Editor's note: Last month, The Daytona Beach News-Journal published ‘We’ve gone to the bottom’: Does Daytona’s party-central image scare off investors? The package of stories asked whether the area's party-hearty reputation drives away tourism and development. Some readers seem to think so.

'A lot to overcome'

Editor:

Daytona has established itself as a special events destination but few of the major annual special events are family-oriented, especially for families with small children. And beach driving is driving families away in droves. Spring break has been replaced by more frequent loud, raucous, alcohol-soaked, raunchy activities. (There is) a lot to overcome in terms of image.

Thom Connors

New Smyrna Beach

Taking on new development on Daytona's beachside comes with extra challenges, such as limited available land, existing structures that have to be torn down, and older infrastructure. Pictured is a condemned house on Grandview Avenue a short distance south of Main Street.
Taking on new development on Daytona's beachside comes with extra challenges, such as limited available land, existing structures that have to be torn down, and older infrastructure. Pictured is a condemned house on Grandview Avenue a short distance south of Main Street.

Change in culture needed

Editor:

Thanks for the opportunity to share some thoughts about Daytona Beach and its core beachside area.

I have visited and stayed in a very high percentage of Florida Atlantic and Gulf Coast communities as well as several along the Alabama shore.  I can say without any reservation that Daytona Beach is by far the worst.  It's not even close.  Just in our own local area, compare Daytona Beach to New Smyrna Beach or Flagler Beach.  Spend an afternoon and early evening in both of those places and then compare them to Daytona.  I live in Palm Coast now and I would never make a special trip to go to Daytona, but I do go to New Smyrna and Flagler quite a bit.  And it's the same as you go up or down the Atlantic Coast from here or the Gulf Coast.  One nice, charming fun, beachside community after another until you hit Daytona.

So what do we do to make it better?  The first step is to upgrade and clean up the housing stock all along the beachside in Daytona.  It's a disaster.  In most places, the beachside is the most desirable, highest-priced property.  In Daytona they are decrepit.  There needs to be a massive effort to buy up these properties and to renovate them or tear them down and replace them with modern, up-to-date, desirable housing.  Until you have a stable, more upscale beachside community you will not get the kinds of shops and restaurants that attract tourists and capture their imagination.

But to make this really work, Daytona needs to change its culture.  It has to get rid of the Bike Weeks and Jeep Weeks and other nonsense.  Who wants to live in a community that is overtaken by bikers and jeeps multiple weeks every year?  Nobody.  That's one of the reasons the beachside is so decrepit.  Daytona is like an addict with these events.  You get a short-term high, but the aftermath is a disaster.  They have to be gradually scaled back and then eventually curtailed.
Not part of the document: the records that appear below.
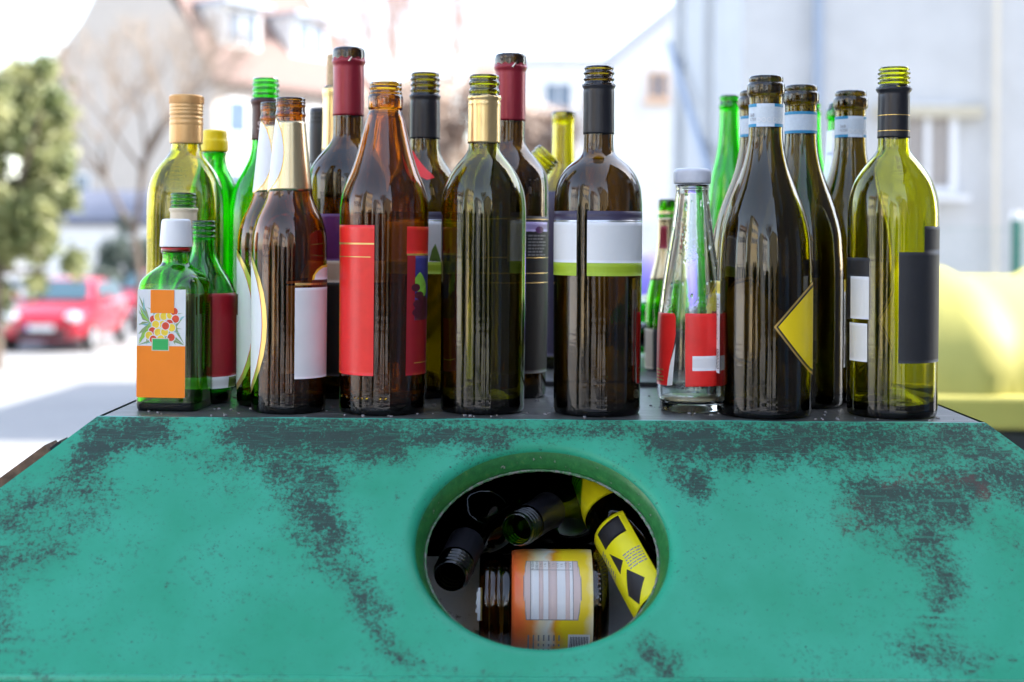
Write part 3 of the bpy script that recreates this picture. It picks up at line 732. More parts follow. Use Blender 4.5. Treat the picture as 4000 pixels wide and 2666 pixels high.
# light dirt veil
veil = M2('MULTIPLY', M2('SUBTRACT', M2('ADD', nm.outputs['Fac'], M2('MULTIPLY', at_.outputs['Fac'], .7)), .58), .9, True)
def scratch(rot, sc_, thr_):
    tc = n_.nodes.new('ShaderNodeTexCoord'); mp = n_.nodes.new('ShaderNodeMapping'); mp.inputs['Rotation'].default_value = (0, R(rot), 0); mp.inputs['Scale'].default_value = (sc_ * .06, sc_, sc_)
    t = n_.nodes.new('ShaderNodeTexNoise'); t.inputs['Scale'].default_value = 1; t.inputs['Detail'].default_value = 2; n_.links.new(tc.outputs['Object'], mp.inputs['Vector']); n_.links.new(mp.outputs[0], t.inputs['Vector'])
    d = M2('ABSOLUTE', M2('SUBTRACT', t.outputs['Fac'], .5), 0); return M2('SUBTRACT', 1.0, M2('MULTIPLY', d, 1 / thr_, True), True)
scr = M2('MAXIMUM', M2('MAXIMUM', scratch(25, 70, .010), scratch(-50, 60, .010)), scratch(75, 90, .009))
scr = M2('MULTIPLY', scr, M2('MULTIPLY', M2('SUBTRACT', nm.outputs['Fac'], .42), 5.0, True))
g = M2('MULTIPLY', g, M2('SUBTRACT', 1.0, M2('MULTIPLY', scr, .45)))
# small dark specks everywhere
sp = M2('MULTIPLY', M2('SUBTRACT', M2('ADD', nv_.outputs['Fac'], M2('MULTIPLY', nl.outputs['Fac'], .25)), .80), 9.0, True)
gd = M2('MAXIMUM', M2('MAXIMUM', g, M2('MULTIPLY', veil, .55)), sp)
basec = ramp(n_, nl.outputs['Fac'], [(.3, (.012, .29, .155)), (.7, (.032, .36, .225))])
dirtc = ramp(n_, nf.outputs['Fac'], [(.35, (.012, .013, .014)), (.7, (.040, .050, .045))])
mx = n_.nodes.new('ShaderNodeMix'); mx.data_type = 'RGBA'
n_.links.new(M2('MULTIPLY', gd, .93), mx.inputs[0]); n_.links.new(basec.outputs[0], mx.inputs[6]); n_.links.new(dirtc.outputs[0], mx.inputs[7])
at2 = n_.nodes.new('ShaderNodeAttribute'); at2.attribute_name = 'old_red'
mxr = n_.nodes.new('ShaderNodeMix'); mxr.data_type = 'RGBA'; mxr.inputs[7].default_value = (.22, .02, .025, 1)
n_.links.new(M2('MULTIPLY', at2.outputs['Fac'], M2('MULTIPLY', M2('SUBTRACT', nm.outputs['Fac'], .42), 3.5, True)), mxr.inputs[0]); n_.links.new(mx.outputs[2], mxr.inputs[6]); n_.links.new(mxr.outputs[2], b_.inputs['Base Color'])
b_.inputs['Specular IOR Level'].default_value = .35; rr_ = ramp(n_, gd, [(0, .38), (1, .6)]); n_.links.new(rr_.outputs[0], b_.inputs['Roughness'])
bump(n_, b_, M2('SUBTRACT', M2('MULTIPLY', nl.outputs['Fac'], 3.0), M2('MULTIPLY', gd, .25)), .25, .0012)
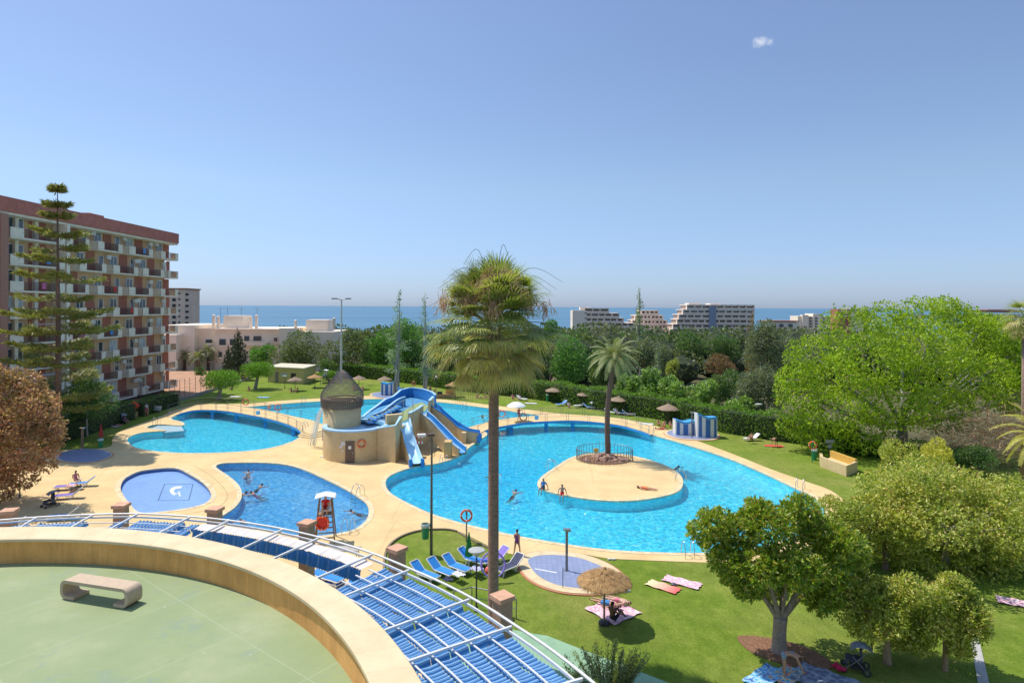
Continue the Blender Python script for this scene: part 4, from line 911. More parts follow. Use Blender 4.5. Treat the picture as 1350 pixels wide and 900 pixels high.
# ================================================================== lamps
p = G(568.5, 731); t_ = T('street_lamp', 'tall grey lamp post with flat double head on the lawn tip', 'street lamp', p)
b = MB(); b.tube([p, p + Vector((0, 0, 7.25))], [.095, .05], 12); P('post', b, mat('lamp_grey', (.13, .13, .11), .5, .4), t_)
b = MB(); b.box(p + Vector((-.3, 0, 7.2)), (1.0, .06, .06), R(10)); P('arm', b, GREYM, t_)
b = MB(); b.box(p + Vector((-.62, -.05, 7.22)), (.5, .3, .14), R(10)); P('lamp_head', b, WHITE, t_)
b = MB(); b.box(p + Vector((-.05, .02, 7.24)), (.42, .28, .14), R(10)); P('lamp_head', b, mat('lamp_brown', (.12, .08, .06), .5), t_)
p = V(450.2, 404, 122); p.z = 0; t_ = T('floodlight_mast', 'tall pale floodlight mast rising behind the netted tower', 'floodlight mast', p)
b = MB(); b.tube([p + Vector((0, 0, -.5)), p + Vector((0, 0, 16.2))], [.24, .13], 12); P('mast', b, mat('mast_white', (.62, .62, .58), .5), t_)
for s in (-1, 1): b = MB(); b.tube([p + Vector((0, 0, 16.1)), p + Vector((s * 1.0, 0, 16.35))], .08, 6); b.box(p + Vector((s * 1.35, -.1, 16.35)), (1.0, .5, .22)); P('floodlight', b, GREYM, t_)
def globe(px, py, h_, label, r=.2, disc=False):
    p = G(px, py); t_ = T('garden_lamp', label, 'garden lamp', p); b = MB(); b.tube([p, p + Vector((0, 0, h_))], [.045, .035], 8); b.lathe([(.09, 0), (.09, .25), (.05, .3)], 10, p); P('post', b, DARKM if disc else GREYM, t_)
    if disc:
        b = MB(); b.lathe([(0, .0), (.12, .0), (.2, .14), (.38, .22), (.42, .26), (.40, .30), (.2, .34), (0, .35)], 24, p + Vector((0, 0, h_))); P('lamp_shade', b, mat('lamp_disc', (.42, .43, .40), .4), t_)
    else:
        b = MB(); b.lathe([(0, 0), (r * .7, .06), (r, r), (r * .75, r * 1.7), (0, r * 2)], 16, p + Vector((0, 0, h_))); P('lamp_shade', b, mat('opal_globe', (.7, .72, .74), .2), t_, True)
    return t_
globe(628, 806, 2.75, 'garden lamp with wide grey disc shade beside the fan palm trunk', disc=True)
globe(185, 531, 3.2, 'white globe lamp before the dark base of the brick block')
globe(193.5, 548, 3.6, 'garden lamp with flat head beside the hedge of the brick block', disc=True)
globe(575, 521, 2.9, 'white headed lamp beside the wooden kiosk')
globe(1000, 572, 3.3, 'garden lamp near the sunbather on the lawn', disc=True)
globe(780, 540, .8, 'low pale garden light under the hedge')
globe(26, 656, 3.4, 'blue white globe lamp beneath the pink leaved tree', .3)
globe(375.5, 512, 2.0, 'dark short lamp before the yellow hut', disc=True)
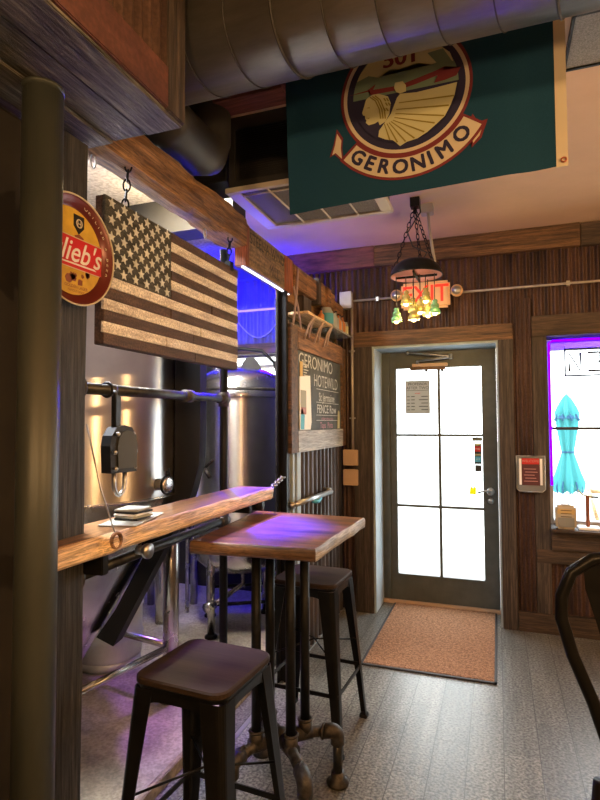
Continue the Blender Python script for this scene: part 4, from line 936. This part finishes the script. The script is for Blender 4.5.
# ---------------------------------------------------------------- stools
def make_stool(label, seat_mat='seat_wood'):
    t = thing('bar_stool', (0, 0, 0), label, 'stool', 'backless bar stools at the table')
    Hs = .76; hs = .163
    def rsq(h_, r0, n=6):
        out = []
        for (sx_, sy_, a0_) in ((1, 1, 0), (-1, 1, 90), (-1, -1, 180), (1, -1, 270)):
            for k in range(n+1):
                a = R(a0_+90*k/n); out.append((sx_*(h_-r0)+r0*math.cos(a), sy_*(h_-r0)+r0*math.sin(a)))
        return out
    def loft(rings, mt, nm):
        b = MB(); n = len(rings[0][0]); V = []
        for pts, z in rings: V += [(p[0], p[1], z) for p in pts]
        F_ = [(i*n+k, i*n+(k+1) % n, (i+1)*n+(k+1) % n, (i+1)*n+k) for i in range(len(rings)-1) for k in range(n)]
        F_ += [tuple(range(n))[::-1], tuple((len(rings)-1)*n+k for k in range(n))]
        b._add(V, F_, False); return b.build(nm, mt, t, local=True)
    loft([(rsq(hs-.004, .045), Hs-.022), (rsq(hs, .047), Hs-.018), (rsq(hs, .047), Hs-.005), (rsq(hs-.005, .044), Hs)], seat_mat, 'seat')
    loft([(rsq(hs-.006, .045), Hs-.034), (rsq(hs-.003, .045), Hs-.0225)], 'gun_metal', 'seat_rim')
    ap = MB(); h0, h1 = hs-.010, hs-.004
    z0, z1 = Hs-.085, Hs-.034
    # apron with a shallow arch on each side
    for k in range(4):
        T = Matrix.Rotation(R(90*k), 4, 'Z'); ap.T = T; n = 12; V = []
        for i in range(n+1):
            u = -1+2*i/n; zb = z0+.022*(1-u**4); x = u*(hs-.045)
            V += [(x, -h0-.002, zb), (x, -h1, z1), (x, -h0+.001, zb), (x, -h1+.003, z1)]
        ap._add(V, [(4*i, 4*i+4, 4*i+5, 4*i+1) for i in range(n)]+[(4*i+2, 4*i+3, 4*i+7, 4*i+6) for i in range(n)]+[(4*i, 4*i+2, 4*i+6, 4*i+4) for i in range(n)])
    ap.build('apron', 'gun_metal', t, local=True)
    foot = .212
    for (sx_, sy_) in ((1, 1), (-1, 1), (-1, -1), (1, -1)):
        b = MB(); V = []; n = 12; K = 0
        for i in range(n+1):
            u = i/n; z = (Hs-.034)*(1-u)+.018*u; c_ = (hs-.004)*(1-u)+(foot)*u; w_ = .075*(1-u)**1.3+.034*(1-(1-u)**1.3)*1.0; th = .0035; rc = .022*(1-u)+.012*u
            prof = [(c_-w_, c_)]+[(c_-rc+rc*math.cos(a), c_-rc+rc*math.sin(a)) for a in [math.pi/2-math.pi/2*j/4 for j in range(5)]]+[(c_, c_-w_)]
            inner = [(c_-th-.001, c_-w_)]+[(c_-rc+(rc-th)*math.cos(a), c_-rc+(rc-th)*math.sin(a)) for a in [math.pi/2*j/4 for j in range(5)]]+[(c_-w_, c_-th-.001)]
            ring = prof+inner; K = len(ring); V += [(sx_*p[0], sy_*p[1], z) for p in ring]
        F_ = [(i*K+k, i*K+(k+1) % K, (i+1)*K+(k+1) % K, (i+1)*K+k) for i in range(n) for k in range(K)]+[tuple(range(K)), tuple(n*K+k for k in range(K))]
        b._add(V, F_); lg = b.build('leg', 'gun_metal', t, local=True)
        MB().box(sx_*foot-.020-sx_*.014, sx_*foot+.020-sx_*.014, sy_*foot-.020-sy_*.014, sy_*foot+.020-sy_*.014, 0, .022, .004).build('rubber_foot', 'rubber', lg, local=True)
    zr = .27; c_ = (hs-.004)*(zr/.72)+foot*(1-zr/.72)-.008
    c_ = foot+(hs-foot)*(zr/.726)-.006
    for k in range(4):
        b = MB(); b.T = Matrix.Rotation(R(90*k), 4, 'Z'); b.box(-c_, c_, -c_-.003, -c_+.003, zr-.009, zr+.009); b.build('crossbar', 'gun_metal', t, local=True)
    b = MB(); b.tube([(-c_*.93, -c_*.93, .40), (0, 0, .44), (c_*.93, c_*.93, .40)], .004, 6); b.tube([(-c_*.93, c_*.93, .40), (0, 0, .445), (c_*.93, -c_*.93, .40)], .004, 6)
    b.build('brace', 'gun_metal', t, local=True)
    return t
st = make_stool('nearest backless metal stool with a dark wooden seat')
st2 = copy_tree(st)
st.location = (-.885, 1.555, 0); st.rotation_euler = (0, 0, R(-4))
st2.location = (-.885, 2.635, 0); st2.rotation_euler = (0, 0, R(-3))
st2['label'] = 'far backless metal stool tucked behind the high table'

# ---------------------------------------------------------------- table
t = thing('high_table', (-.87, 2.14, 0), 'high square pub table with a rustic wooden top on iron pipe legs', 'table')
TC = [(-.645, 1.945), (-.625, 2.665), (-1.225, 2.70), (-1.165, 1.915)]
def table_outline():
    out = []
    for i in range(4):
        a, c = Vector(TC[i]), Vector(TC[(i+1) % 4]); d = c-a; nn = Vector((d.y, -d.x)).normalized()
        for k in range(16):
            u = k/16; w_ = .006*noise.noise(Vector((i*7+u*5, 0, 0))) if 0 < k else 0
            out.append(tuple(a+d*u+nn*w_))
    return out
ol = table_outline(); n = len(ol); ctr = Vector((-.915, 2.31))
def shr(p, s_): v = Vector(p)-ctr; return ctr+v*(1-s_/v.length)
b = MB(); V = [(p[0], p[1], 1.012) for p in [shr(q_, .012) for q_ in ol]]+[(p[0], p[1], 1.0501) for p in [shr(q_, .007) for q_ in ol]]
b._add(V, [tuple(range(n))[::-1], tuple(range(n, 2*n))]+[(k, (k+1) % n, n+(k+1) % n, n+k) for k in range(n)]); b.build('table_top', 'table_wood', t)
def edge_strip(k0, k1, nm, mt):
    b = MB(); V = []; rows = [(.010, 1.0), (.002, 1.004), (.0, 1.02), (.0, 1.036), (.004, 1.047), (.0075, 1.0505), (.012, 1.05)]; K = len(rows)
    ks = list(range(k0, k1+1))
    for k in ks:
        p = ol[k % n]
        for (s_, z) in rows: q_ = shr(p, s_+.003*noise.noise(Vector((k*.6, z*60, 1)))); V.append((q_[0], q_[1], z))
    b._add(V, [(i*K+j, i*K+j+1, (i+1)*K+j+1, (i+1)*K+j) for i in range(len(ks)-1) for j in range(K-1)], True); b.build(nm, mt, t)
edge_strip(0, 16, 'right_edge', 'lit_edge'); edge_strip(16, 32, 'far_edge', 'bark_front'); edge_strip(32, 48, 'left_edge', 'bark_front'); edge_strip(48, 64, 'front_edge', 'bark_front')  # right edge paler, its light reflection put into the colour
BZ = .22; pts4 = [(-.942, 2.065), (-.800, 2.085), (-.785, 2.215), (-.945, 2.215)]
for (x, y) in pts4:
    lg = MB().cyl((x, y, BZ), (x, y, 1.0), .020, 18).build('leg', 'black_metal', t)
    MB().lathe([(.001, 0), (.022, 0), (.024, .02), (.044, .03), (.044, .038), (.001, .038)], (x, y, .974), 'z', 20).build('top_flange', 'iron_fitting', lg)
    b = MB(); b.cyl((x, y, BZ-.01), (x, y, BZ+.055), .029, 18); b.torus((x, y, BZ+.055), .027, .006, 'z', 1, 18, 6); b.build('tee_fitting', 'iron_fitting', lg)
cc = Vector((-.868, 2.145))
arms = [((-.785, 2.215), (-.688, 2.262)), ((-.800, 2.085), (-.70, 1.945)), ((-.945, 2.215), (-1.03, 2.34)), ((-.942, 2.065), (-.975, 1.955))]
for (s_, e_) in arms:
    p0_ = Vector((cc.x, cc.y, BZ)); p1_ = Vector((s_[0], s_[1], BZ)); p2_ = Vector((e_[0], e_[1], BZ))
    b = MB(); b.tube([p0_, p1_, p2_], .022, 16)
    d = (p2_-p1_).normalized(); pts = [p2_-d*.0+d*(.03*math.sin(a))-Vector((0, 0, .03*(1-math.cos(a)))) for a in [math.pi/2*k/6 for k in range(7)]]
    arm = b.build('base_arm', 'iron_fitting', t)
    b = MB(); b.tube([p2_-d*.03]+pts+[pts[-1]-Vector((0, 0, .025))], .030, 16); b.torus(tuple(p2_-d*.03), .028, .006, 'x', 1, 16, 6); b.build('elbow', 'iron_fitting', arm)
    f = pts[-1]
    MB().cyl((f.x, f.y, .03), (f.x, f.y, BZ-.03), .020, 16).build('foot_pipe', 'iron_pipe', arm)
    MB().lathe([(.001, 0), (.046, 0), (.048, .010), (.030, .024), (.028, .05), (.001, .05)], (f.x, f.y, 0), 'z', 24).build('floor_flange', 'iron_fitting', arm)
b = MB()
for (s_, e_) in arms: b.tube([(cc.x+(s_[0]-cc.x)*.3, cc.y+(s_[1]-cc.y)*.3, BZ), (cc.x+(s_[0]-cc.x)*1.25, cc.y+(s_[1]-cc.y)*1.25, BZ)], .030, 16)
b.sphere((cc.x, cc.y, BZ), .042); b.build('cross_fitting', 'iron_fitting', t)

# ---------------------------------------------------------------- metal chair at right
def chair():
    t = thing('metal_chair', (.0, .0, 0), 'black metal bar chair with a looped tube back at the right edge', 'chair')
    # local: back in the plane y=0, seat reaching towards +y
    hs = .76; loop = []
    half = [(.105, .70), (.112, .80), (.135, .88), (.172, .98), (.192, 1.06), (.190, 1.11), (.168, 1.165), (.125, 1.198), (.06, 1.21), (0, 1.213)]
    half = [(x*1.06, z) for x, z in half]; pr = [(-x, -.01-.10*(z-.75), z) for x, z in half]+[(x, -.01-.10*(z-.75), z) for x, z in half[::-1][1:]]
    MB().tube(pr, .0145, 12).build('back_loop', 'gun_metal', t, local=True)
    b = MB(); V = []
    rows = [(.070, .76), (.095, .90), (.128, 1.05), (.150, 1.13), (.152, 1.185)]
    for (x, z) in rows:
        yb = -.01-.10*(z-.75)
        for s_ in (-1, -.5, 0, .5, 1): V.append((s_*x, yb-.012*(1-s_*s_), z))
    N0 = len(V); V += [(a, c+.004, d) for a, c, d in V]
    F_ = [(5*i+k, 5*i+k+1, 5*i+6+k, 5*i+5+k) for i in range(4) for k in range(4)]
    b._add(V, F_+[tuple(N0+q for q in f[::-1]) for f in F_], True); b.build('back_splat', 'gun_metal', t, local=True)
    MB().box(-.14, .14, .0, .32, hs-.02, hs, .008).build('seat', 'gun_metal', t, local=True)
    for (sx_, sy_) in ((-1, 0), (1, 0), (-1, 1), (1, 1)):
        lg = MB().tube([(sx_*.14, .03+.28*sy_, hs-.02), (sx_*.20, -.04+.42*sy_, .01)], [.02, .013], 10).build('leg', 'gun_metal', t, local=True)
    b = MB(); b.tube([(-.183, -.02, .27), (.183, -.02, .27), (.183, .35, .27), (-.183, .35, .27)], .008, 8, closed=True); b.build('foot_rail', 'gun_metal', t, local=True)
    return t
c_ = chair(); c_.location = (.338, 1.40, 0); c_.rotation_euler = (0, 0, R(184))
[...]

And the same with the beach driving obsession.  Who wants to be on a beach with cars?  Sure there are those that love it, but it destroys the atmosphere of a beautiful beach.  Did you ever wonder why condos and houses on non-driving parts of the beach command higher prices and tout this as a benefit?  I know there are a lot of fanatics on this issue,  but what needs to be done is to gradually reduce these areas, preserving a short stretch of beach for driving for historical purposes.

Daytona does not have to be hopeless, but it needs major changes and they won't be easy because there will be resistance.  But the beachside area can be saved and restored into something desirable for those who live here and importantly for tourists who like to spend a week at the beach.  Please keep pushing and working on this issue.  Change can happen if the right people get behind it.

Terry Overbey

Palm Coast

Beach needs a 'local champion'

Editor:

My thought on the prospects of the beachside is as follows:  it will need a local champion(s) who is (are) willing to help fund and sustain the operations of a restored "Boardwalk" center of high-quality family-friendly attractions, ala Myrtle Beach etc.  Take for example the model so generously offered by Hyatt Brown in the renaissance on Beach Street and the Park, via a non-profit foundation in partnership with the city, and apply it to the Boardwalk.  Easier said than done, I know, but the city manager and mayor could take the leadership in exploring the possibilities and how to develop such a following.